Warning signs and flags were up and lifeguards shooed way some visitors.

The closure was a financial hit for M&M Surfing School of Seal Beach, which had to cancel classes for 70 students at a loss of $85 each.

“Nobody went out,” owner Michael Pless said. “The bummer is I have people coming from all over the world. I have people from England, Sweden.

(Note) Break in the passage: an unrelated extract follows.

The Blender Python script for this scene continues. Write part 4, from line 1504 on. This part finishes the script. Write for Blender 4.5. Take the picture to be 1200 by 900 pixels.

I had people flying in to meet me.”

Pless said he took some younger students, whose parents had dropped them off, to his home pool and Jacuzzi.

“They didn’t get to surf but they got to play,” Pless said.

The 1929 concrete, tiled-lined pipe that broke was 18 feet underground, while more recent pipes are 80 to 100 feet below, Hagekhalil said.

The top collapsed and choked the pipe with debris, creating an overflow.

The cause of the collapse wasn’t clear.

The pipe had been scheduled for replacement in two years. “It just did not wait for us,” Hagekhalil said.

Sewage warnings aren’t unusual for beaches at the end of the Los Angeles River, a mostly concrete channel that runs 51 miles through the massive industrial and urban regions of Los Angeles County to Long Beach. Most of its water comes from a sewage treatment plant but it also handles storm runoff.

During storms in 1998, more than 30 million gallons of sewage spilled.